Les Etats-Unis se sont retirés ce 1er février du traité sur les armes nucléaires de portée intermédiaire (INF), aboutissement d'une décision annoncée le 20 octobre 2018 par Donald Trump, et de l'ultimatum adressé début décembre à la Russie, lui donnant 60 jours pour s'y conformer.
Signé en 1987, le traité INF avait mis un terme à la crise des euromissiles déclenchée dans les années 1980 par le déploiement des SS-20 soviétiques à têtes nucléaires ciblant les capitales occidentales, en abolissant l'usage des missiles d'une portée de 500 à 5 500 km.
Mais depuis plusieurs mois, Washington accuse Moscou de «violations flagrantes» du traité INF et lui demande de «détruire son système de missiles non conformes», comme l'avait notamment fait savoir la sous-secrétaire d'Etat américaine chargée du Contrôle des armements et des Affaires de sécurité internationales, Andrea Thompson, mi-décembre.
Au cœur du conflit, se trouve le système de missiles 9M729, un missile terrestre pouvant être porteur d'une tête nucléaire et dont la portée dépasse 500 kilomètres – selon l'OTAN et les Etats-Unis – ce qui le ferait tomber sous le coup du traité INF. Pour le secrétaire général de l'OTAN, Jens Stoltenberg, ces missiles pourraient en effet frapper les villes d'Europe en quelques minutes après avoir été tirés de l'intérieur depuis le territoire russe.
Moscou s'inquiète du déploiement de systèmes américains en Roumanie et en Pologne
Des accusations fermement réfutées par Moscou, qui a joué la transparence sur la question en présentant en janvier à la presse le système de missiles mis en cause par les Etats-Unis, insistant sur le fait qu'il avait une portée maximale de 480 km et qu'il respectait respectait donc le traité.
Durant une conférence à Pékin avec les autres membres du Conseil de sécurité de l'ONU, le vice-ministre russe des Affaires étrangères, Sergueï Riabkov, avait fait savoir que le dialogue bilatéral piétinait sur certains aspects car l'une des parties refusait «à dessein» de poursuivre les discussions, une référence à peine voilée aux Etats-Unis. «En ce qui concerne la Russie, il n'y a rien à nous reprocher. Nous sommes toujours prêts au dialogue sur tous les sujets, y compris sur les problèmes actuels les plus difficiles et à faire preuve de la transparence la plus totale.
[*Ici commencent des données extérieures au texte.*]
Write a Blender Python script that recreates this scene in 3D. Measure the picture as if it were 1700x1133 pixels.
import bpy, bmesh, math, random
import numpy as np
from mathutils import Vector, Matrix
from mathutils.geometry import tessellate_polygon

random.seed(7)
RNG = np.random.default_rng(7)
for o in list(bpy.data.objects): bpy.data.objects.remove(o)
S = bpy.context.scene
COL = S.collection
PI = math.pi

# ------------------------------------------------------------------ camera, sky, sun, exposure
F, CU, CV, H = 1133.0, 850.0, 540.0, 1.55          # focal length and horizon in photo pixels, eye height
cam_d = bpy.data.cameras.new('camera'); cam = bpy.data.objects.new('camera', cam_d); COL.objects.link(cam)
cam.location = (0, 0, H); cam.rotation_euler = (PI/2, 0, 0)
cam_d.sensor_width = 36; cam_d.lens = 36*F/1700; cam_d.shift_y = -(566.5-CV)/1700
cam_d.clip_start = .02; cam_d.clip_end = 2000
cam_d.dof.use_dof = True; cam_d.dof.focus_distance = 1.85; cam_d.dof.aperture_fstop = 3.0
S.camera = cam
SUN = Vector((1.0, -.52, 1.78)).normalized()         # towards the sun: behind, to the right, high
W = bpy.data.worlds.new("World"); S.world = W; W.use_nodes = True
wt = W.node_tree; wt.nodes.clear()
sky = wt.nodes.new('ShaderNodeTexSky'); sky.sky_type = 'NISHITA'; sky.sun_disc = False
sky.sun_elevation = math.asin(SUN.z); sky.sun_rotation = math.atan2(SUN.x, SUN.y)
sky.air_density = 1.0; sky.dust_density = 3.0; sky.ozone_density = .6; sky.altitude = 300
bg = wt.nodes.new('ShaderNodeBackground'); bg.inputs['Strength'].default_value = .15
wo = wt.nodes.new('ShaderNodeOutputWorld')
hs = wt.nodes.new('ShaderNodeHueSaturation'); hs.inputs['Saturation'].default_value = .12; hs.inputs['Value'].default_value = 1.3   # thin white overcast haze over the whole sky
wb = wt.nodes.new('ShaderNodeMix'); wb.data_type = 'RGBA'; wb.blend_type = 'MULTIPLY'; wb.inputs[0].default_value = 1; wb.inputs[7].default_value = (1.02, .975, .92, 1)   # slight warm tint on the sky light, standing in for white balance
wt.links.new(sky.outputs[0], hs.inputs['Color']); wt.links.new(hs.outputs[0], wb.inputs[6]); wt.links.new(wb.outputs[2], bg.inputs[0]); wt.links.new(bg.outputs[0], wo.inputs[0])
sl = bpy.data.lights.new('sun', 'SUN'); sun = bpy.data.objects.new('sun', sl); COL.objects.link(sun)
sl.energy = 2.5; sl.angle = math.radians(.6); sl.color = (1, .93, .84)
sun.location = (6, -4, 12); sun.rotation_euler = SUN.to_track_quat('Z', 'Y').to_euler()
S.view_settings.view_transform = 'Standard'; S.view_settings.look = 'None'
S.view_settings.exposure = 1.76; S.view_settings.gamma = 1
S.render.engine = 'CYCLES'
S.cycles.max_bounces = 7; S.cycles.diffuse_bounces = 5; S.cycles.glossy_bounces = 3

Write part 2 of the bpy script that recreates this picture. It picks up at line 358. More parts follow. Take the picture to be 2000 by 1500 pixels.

Nous attendons de nos partenaires la même approche», avait-il précisé.
Mais la diplomatie russe ne se faisait pas d'illusions pour autant concernant la volonté des Etats-Unis de parvenir à un terrain d'entente. Sergueï Riabkov avait ainsi noté qu'il n'y avait eu «aucune réaction» des Etats-Unis quant aux inquiétudes exprimées par la Russie concernant le développement de nouveaux missiles et drones, et sur le déploiement de systèmes américains en Roumanie et en Pologne.
Pour le ministre russe des Affaires étrangères, Sergueï Lavrov, l'intransigeance de la position américaine, due à l'incapacité de l'Occident à accepter «la réalité d'un monde multipolaire émergent» et son désir d'imposer sa volonté à la communauté internationale, fait peser des risques sur la sécurité du monde.
«Ce qui se passe est entièrement de la responsabilité de Washington», a accusé Sergueï Riabkov, affirmant être «inquiet pour le futur de la sécurité européenne et internationale».
Une décision prise «il y a longtemps à Washington»
Pour autant, Moscou n'est qu'à moitié surpris par la tournure prise par les événements, car la situation actuelle s'inscrit dans une logique antérieure à l'arrivée au pouvoir de Donald Trump. «La réticence des Américains à entendre nos arguments et à mener des négociations de fond avec la Russie semble indiquer que la décision de rompre le traité avait déjà été prise il y a longtemps à Washington», a déclaré le porte-parole du Kremlin Dmitri Peskov, le 1er février.
Et pour cause, dès 2015, la Russie avait fait part de son inquiétude après la publication d’un rapport du bureau du général Martin Dempsey, membre de l’état-major des armées des Etats-Unis.
Dans ce rapport, l’administration américaine faisait état de ses réflexions quant à la possibilité de déployer des missiles de portée intermédiaire en Europe et en Asie, qui seraient capable de détruire des cibles militaires sur le territoire de la Russie, en cas de dénonciation du traité INF. Le rapport mentionnait quatre types de missiles potentiels qui pourraient «aider à combler […] une lacune de capacités» due au traité.
Il était donc attendu que, dès le 20 octobre 2018 lors de l'annonce du retrait américain, Donald Trump se soit empressé d'ajouter que les Etats-Unis allaient désormais «développer ces armes [nucléaires de portée intermédiaire]».